A CHAMPAGNE thief had porridge for New Year's Eve when magistrates cut his celebrations short.

Phillip James Nicholas will also have a £2,428 bill to pay when he regains his freedom.

York magistrates heard he wanted to share two bottles of Marks and Spencer bubbly worth £72 with his partner.

Kathryn Reeve, prosecuting said a member of the public spotted him putting them into a bag on December 30 in the store's Parliament Street branch and walking out without paying.

His actions were also caught on CCTV.

He was stopped outside the store and the champagne returned to the store.

Police held him in custody overnight and arranged for him to attend York Magistrates' New Year Eve court virtually from Fulford Road Police Station.

Nicholas, 38, of Sirocco Court, off Fossway, York, pleaded guilty to champagne theft.

He was on a suspended six-week prison sentence at the time passed two months by the same magistrates court earlier for stealing 10 bottles of detergent, failure to attend court and three charges of possessing drugs for his own use, and he was on post sentence supervision by the probation services following an earlier prison sentence.

Magistrates ordered him to serve the six weeks, plus eight weeks for the champagne theft.

They also reminded him he owed the court £2,300 in unpaid fines, compensation and statutory surcharges imposed for earlier offences.

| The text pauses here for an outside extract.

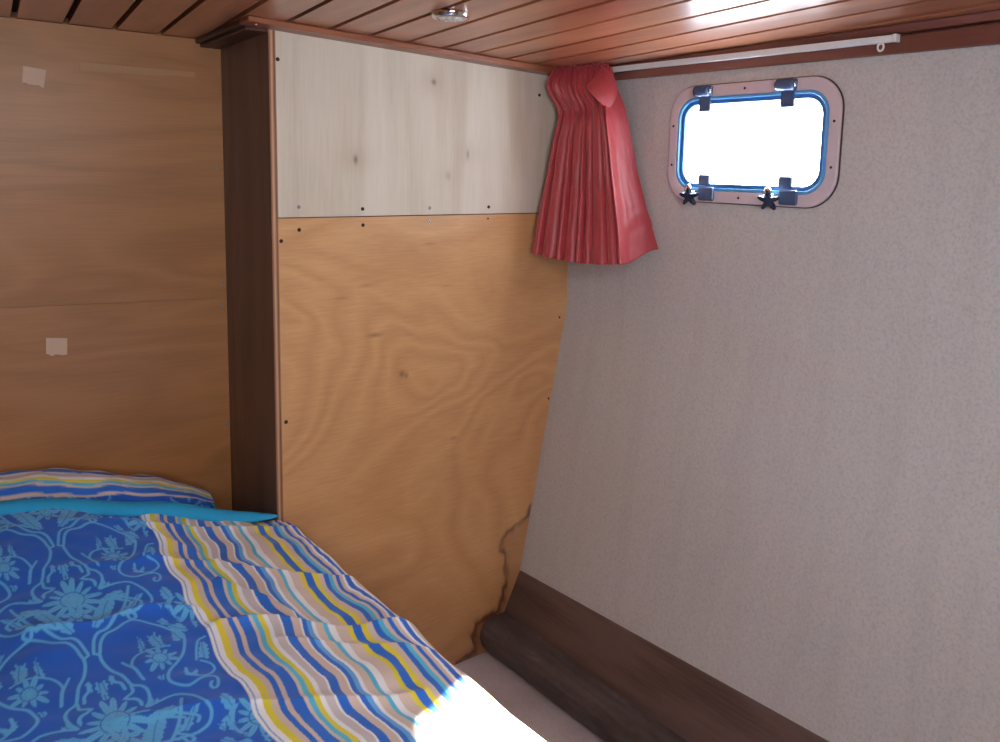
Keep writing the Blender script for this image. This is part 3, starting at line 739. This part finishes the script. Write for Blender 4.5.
def stripes(u, end=TAN):
    """u in mm from the pattern axis"""
    e_ = np.array([s[0] for s in STR]); cols = np.array([s[1] if s[1] is not None else end for s in STR] + [end])
    k = np.searchsorted(e_, u); c = cols[np.clip(k, 0, len(cols) - 1)]
    # one-millimetre soft change between neighbours
    kk = np.clip(k, 0, len(e_) - 1); f = np.clip((u - e_[kk] + 1.2) / 2.4, 0, .5)[..., None]
    return c * (1 - f) + cols[np.clip(k + 1, 0, len(cols) - 1)] * f

vis = np.linspace(.06, .775, 440)
gx = np.concatenate([np.linspace(-1.0, .04, 30), vis]); nflat = len(gx)
# s is the girth from the left edge; past x=.775 the cloth rolls over the mattress edge and hangs
arc_r = .05; arc = np.linspace(0, PI / 2, 34)[1:]; hang = np.linspace(0, .56, 90)[1:]
sx_ = np.concatenate([gx, .775 + arc_r * np.sin(arc) * .9, np.full(len(hang), .775 + arc_r * .9)])
sdrop = np.concatenate([np.zeros(nflat), arc_r * (1 - np.cos(arc)), arc_r + hang])
girth = np.concatenate([gx, .775 + arc_r * arc, .775 + arc_r * PI / 2 + hang])
tv = np.concatenate([np.linspace(-.25, .78, 36), np.linspace(.782, 1, 500) * 0 + np.linspace(.782, 2.075, 500)])
Sx, Ty = np.meshgrid(sx_, tv, indexing='ij'); Gi = np.repeat(girth[:, None], len(tv), 1); Dr = np.repeat(sdrop[:, None], len(tv), 1)
squash = 1 - (2.075 - hem_y(Sx)) / (2.075 + .25)
Yc = -.25 + (Ty + .25) * squash
Zc = bed_z(np.minimum(Sx, .80), Yc)
fade = smooth01((.83 - Sx) / .08)
h = .0045 * wav(Sx, Yc, 14, .22, 8) + .0016 * wav(Sx, Yc, 14, .075, 12)
CRE = [((.36, 1.97), (.52, 1.955), (.68, 1.925), (.80, 1.90), .010, .022), ((.40, 1.80), (.55, 1.745), (.68, 1.64), (.80, 1.58), .010, .020), ((.47, 1.50), (.56, 1.475), (.68, 1.38), (.80, 1.32), .012, .022), ((.16, 1.60), (.26, 1.575), (.34, 1.60), (.44, 1.57), .010, .018), ((.52, 1.66), (.55, 1.60), (.585, 1.54), (.61, 1.47), .012, .016), ((.55, 1.40), (.62, 1.36), (.70, 1.29), (.79, 1.22), .007, .018), ((.08, 1.82), (.2, 1.80), (.3, 1.78), (.42, 1.79), .004, .02), ((.25, 1.30), (.40, 1.26), (.55, 1.18), (.70, 1.12), .006, .022), ((.44, 1.93), (.50, 1.85), (.53, 1.80), (.56, 1.70), .006, .014)]
for *kp, amp, wd in CRE:
    pl = smoothline([(a, b) for a, b in kp], 6)
    d_ = poly_dist(Sx, Yc, pl.tolist())
    h += 1.7 * amp * np.exp(-d_ / wd) - .5 * amp * np.exp(-(d_ / (wd * 2.6)) ** 2)
hemdip = -.012 * smooth01((Yc - hem_y(Sx) + .05) / .05)
Zc = Zc + h * (.25 + .75 * fade) + hemdip - Dr
push = .010 * np.sin(Yc * 21 + .8) + .008 * np.sin(Yc * 37 + 2) + .005 * wav(Yc, Dr, 8, .16, 41)
Xc = Sx + push * smooth01((Dr - .02) / .25) + .02 * smooth01(Dr / .4) + .002 * np.sin(Yc * 30) * (1 - fade)
du = obj('duvet', np.stack([Xc, Yc, Zc], -1).reshape(-1, 3), grid_faces(*Sx.shape).tolist(), M['print'], None, True)
tag(du, 'blue damask duvet with a striped border spread over the bunk', 'duvet')
U = (Gi - (.2483 + .0127 * (Yc - 1.88))) * 1000 + 4.6 * np.sin(Yc * 31 + Gi * 6) + 1.8 * wav(Gi, Yc, 10, .16, 77) + .8 * np.sin(Yc * 63 + 1 + 12 * Gi) + 7 * smooth01((1.95 - Yc) / .15) - 5
dm = damask(Gi, Yc + .004 * np.sin(Gi * 40))
blu = np.array(DAM0) * (1 - dm[..., None]) + np.array(DAM1) * dm[..., None]
fb = np.clip((U - 197.6) / 2.8, 0, 1)[..., None]; colr = blu * (1 - fb) + stripes(np.maximum(U, 200.5)) * fb
set_attr(du, 'print', colr.reshape(-1, 3))
# turquoise turned edge
xs_ = np.linspace(-1.0, .786, 200); hy = hem_y(xs_); hgt = np.interp(xs_, [-1, .3, .5, .62, .72, .76, .786], [.026, .028, .036, .032, .024, .013, .002]) + .002 * np.sin(xs_ * 24)
zc_ = bed_z(xs_, hy) - .010 + .014 * smooth01((xs_ - .6) / .18) + hgt * .42 + .002 * np.sin(xs_ * 13 + 1)
rr = []
for k in range(25):
    A = 2 * PI * k / 24
    sh = 1 + .15 * math.sin(2 * A)
    rr.append(np.stack([xs_, hy - .012 + np.minimum(.030, hgt) * sh * math.cos(A), zc_ + hgt * .52 * math.sin(A)], -1))
hm = grid_obj('turned_edge', np.stack(rr, 1), M['cyan'], du); hm['label'] = 'plain turquoise underside turned over at the duvet head'
fix_normals(hm)
# mattress below
mb = MB(); mb.box(-1.0, .76, -.2, 2.352, -1.553, -.992); mt = bevel(mb.build('mattress', M['cyan']), .03, 3); tag(mt, 'thick bunk mattress underneath the blue striped duvet', 'mattress')
# pillow
uu = np.linspace(-1, 1, 260); th = np.linspace(0, 2 * PI, 121)
Uu, Th = np.meshgrid(uu, th, indexing='ij')
g_ = np.clip(1 - np.abs(Uu) ** 1.9, 0, 1) ** .55
topz = np.interp(Uu, [-1, -.6, -.2, .07, .3, .49, .77, .90, 1], [-.86, -.77, -.733, -.733, -.752, -.780, -.832, -.852, -.880])
sem = np.maximum((topz + .985) / 2, .02)
cy = np.cos(Th); sy = np.sin(Th)
Px = .14 + .545 * Uu
Py = 2.245 + .108 * np.sign(cy) * np.abs(cy) ** .8 * (.55 + .45 * g_)
Pz = -.985 + sem + sem * np.sign(sy) * np.abs(sy) ** .9 * (.62 + .38 * np.minimum(1, g_ * 1.6)) + .003 * wav(Px, Py, 10, .12, 52)
Py = np.minimum(Py, 2.352)
pil = obj('pillow', np.stack([Px, Py, Pz], -1).reshape(-1, 3), grid_faces(*Uu.shape).tolist(), M['print'], None, True)
fix_normals(pil); tag(pil, 'pillow in a striped and blue damask case against the recess wall', 'pillow')
# stripes run along the pillow; lower front is damask
along = (Th - PI / 2) / PI * 330                       # girth in mm from the crest, positive towards the duvet
us = 330 - along * .9 + 4 * np.sin(Px * 22)
colp = stripes(np.clip(us, 199.5, 700))
dmp = damask(Px * 1.0 + .02, 1.9 + Th * .1)
bp = np.array(DAM0) * (1 - dmp[..., None]) + np.array(DAM1) * dmp[..., None]
colp = np.where((us < 250)[..., None], bp, colp)
set_attr(pil, 'print', colp.reshape(-1, 3))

Magistrates added a £128 statutory surcharge for the latest offence to his bill and made an order enabling the court to enforce payment of all the money if he doesn't start paying on his release from prison.

Nicholas lives on benefits.

Defence solicitor John Howard said Nicholas' partner had been having problems because she wasn't getting methadone. So Nicholas had decided to cheer her up with some champagne.

He himself had a history of drug abuse, though he had told his solicitor he is currently not taking drugs.